*Supplied data*

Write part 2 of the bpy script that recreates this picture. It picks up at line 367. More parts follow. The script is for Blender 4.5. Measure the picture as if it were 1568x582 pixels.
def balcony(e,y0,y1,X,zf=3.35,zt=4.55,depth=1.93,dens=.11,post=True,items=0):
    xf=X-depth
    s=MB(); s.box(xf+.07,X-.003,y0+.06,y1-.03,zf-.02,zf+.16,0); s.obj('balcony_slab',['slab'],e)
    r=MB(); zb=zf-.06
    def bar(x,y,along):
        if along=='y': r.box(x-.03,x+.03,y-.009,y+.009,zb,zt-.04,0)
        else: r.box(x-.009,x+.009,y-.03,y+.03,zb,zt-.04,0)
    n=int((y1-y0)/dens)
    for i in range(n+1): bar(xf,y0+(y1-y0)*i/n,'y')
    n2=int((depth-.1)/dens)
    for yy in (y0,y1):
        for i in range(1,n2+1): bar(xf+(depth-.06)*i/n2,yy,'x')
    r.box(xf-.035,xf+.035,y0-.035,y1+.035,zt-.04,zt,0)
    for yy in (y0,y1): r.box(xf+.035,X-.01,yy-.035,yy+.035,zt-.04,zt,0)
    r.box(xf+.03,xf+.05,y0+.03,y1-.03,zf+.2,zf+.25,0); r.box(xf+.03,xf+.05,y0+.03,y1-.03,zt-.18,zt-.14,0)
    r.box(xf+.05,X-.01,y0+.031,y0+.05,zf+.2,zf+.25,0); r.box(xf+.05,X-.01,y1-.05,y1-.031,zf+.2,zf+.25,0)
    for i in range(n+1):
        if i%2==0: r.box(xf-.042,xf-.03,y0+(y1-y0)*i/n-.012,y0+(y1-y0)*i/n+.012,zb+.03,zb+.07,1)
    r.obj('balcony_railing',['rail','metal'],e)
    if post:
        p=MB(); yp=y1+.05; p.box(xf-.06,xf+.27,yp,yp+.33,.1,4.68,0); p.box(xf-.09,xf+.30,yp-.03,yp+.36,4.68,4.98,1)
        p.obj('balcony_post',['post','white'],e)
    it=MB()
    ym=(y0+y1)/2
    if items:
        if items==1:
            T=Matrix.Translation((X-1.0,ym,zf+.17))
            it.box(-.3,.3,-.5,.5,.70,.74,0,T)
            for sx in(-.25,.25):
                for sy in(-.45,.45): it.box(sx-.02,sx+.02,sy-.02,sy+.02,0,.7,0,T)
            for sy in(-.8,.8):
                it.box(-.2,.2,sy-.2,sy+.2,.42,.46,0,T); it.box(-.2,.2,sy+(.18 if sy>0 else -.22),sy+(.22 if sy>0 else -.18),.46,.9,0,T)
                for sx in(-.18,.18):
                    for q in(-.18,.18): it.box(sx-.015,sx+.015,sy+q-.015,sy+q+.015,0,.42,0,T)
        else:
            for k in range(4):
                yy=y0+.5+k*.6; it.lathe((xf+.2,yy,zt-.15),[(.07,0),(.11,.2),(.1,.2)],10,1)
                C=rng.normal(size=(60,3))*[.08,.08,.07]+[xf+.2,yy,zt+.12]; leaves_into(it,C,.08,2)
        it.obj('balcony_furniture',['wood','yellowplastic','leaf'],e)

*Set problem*
Reproduce all of the material above word for word.

*Worked solution*
Write part 2 of the bpy script that recreates this picture. It picks up at line 367. More parts follow. The script is for Blender 4.5. Measure the picture as if it were 1568x582 pixels.
def balcony(e,y0,y1,X,zf=3.35,zt=4.55,depth=1.93,dens=.11,post=True,items=0):
    xf=X-depth
    s=MB(); s.box(xf+.07,X-.003,y0+.06,y1-.03,zf-.02,zf+.16,0); s.obj('balcony_slab',['slab'],e)
    r=MB(); zb=zf-.06
    def bar(x,y,along):
        if along=='y': r.box(x-.03,x+.03,y-.009,y+.009,zb,zt-.04,0)
        else: r.box(x-.009,x+.009,y-.03,y+.03,zb,zt-.04,0)
    n=int((y1-y0)/dens)
    for i in range(n+1): bar(xf,y0+(y1-y0)*i/n,'y')
    n2=int((depth-.1)/dens)
    for yy in (y0,y1):
        for i in range(1,n2+1): bar(xf+(depth-.06)*i/n2,yy,'x')
    r.box(xf-.035,xf+.035,y0-.035,y1+.035,zt-.04,zt,0)
    for yy in (y0,y1): r.box(xf+.035,X-.01,yy-.035,yy+.035,zt-.04,zt,0)
    r.box(xf+.03,xf+.05,y0+.03,y1-.03,zf+.2,zf+.25,0); r.box(xf+.03,xf+.05,y0+.03,y1-.03,zt-.18,zt-.14,0)
    r.box(xf+.05,X-.01,y0+.031,y0+.05,zf+.2,zf+.25,0); r.box(xf+.05,X-.01,y1-.05,y1-.031,zf+.2,zf+.25,0)
    for i in range(n+1):
        if i%2==0: r.box(xf-.042,xf-.03,y0+(y1-y0)*i/n-.012,y0+(y1-y0)*i/n+.012,zb+.03,zb+.07,1)
    r.obj('balcony_railing',['rail','metal'],e)
    if post:
        p=MB(); yp=y1+.05; p.box(xf-.06,xf+.27,yp,yp+.33,.1,4.68,0); p.box(xf-.09,xf+.30,yp-.03,yp+.36,4.68,4.98,1)
        p.obj('balcony_post',['post','white'],e)
    it=MB()
    ym=(y0+y1)/2
    if items:
        if items==1:
            T=Matrix.Translation((X-1.0,ym,zf+.17))
            it.box(-.3,.3,-.5,.5,.70,.74,0,T)
            for sx in(-.25,.25):
                for sy in(-.45,.45): it.box(sx-.02,sx+.02,sy-.02,sy+.02,0,.7,0,T)
            for sy in(-.8,.8):
                it.box(-.2,.2,sy-.2,sy+.2,.42,.46,0,T); it.box(-.2,.2,sy+(.18 if sy>0 else -.22),sy+(.22 if sy>0 else -.18),.46,.9,0,T)
                for sx in(-.18,.18):
                    for q in(-.18,.18): it.box(sx-.015,sx+.015,sy+q-.015,sy+q+.015,0,.42,0,T)
        else:
            for k in range(4):
                yy=y0+.5+k*.6; it.lathe((xf+.2,yy,zt-.15),[(.07,0),(.11,.2),(.1,.2)],10,1)
                C=rng.normal(size=(60,3))*[.08,.08,.07]+[xf+.2,yy,zt+.12]; leaves_into(it,C,.08,2)
        it.obj('balcony_furniture',['wood','yellowplastic','leaf'],e)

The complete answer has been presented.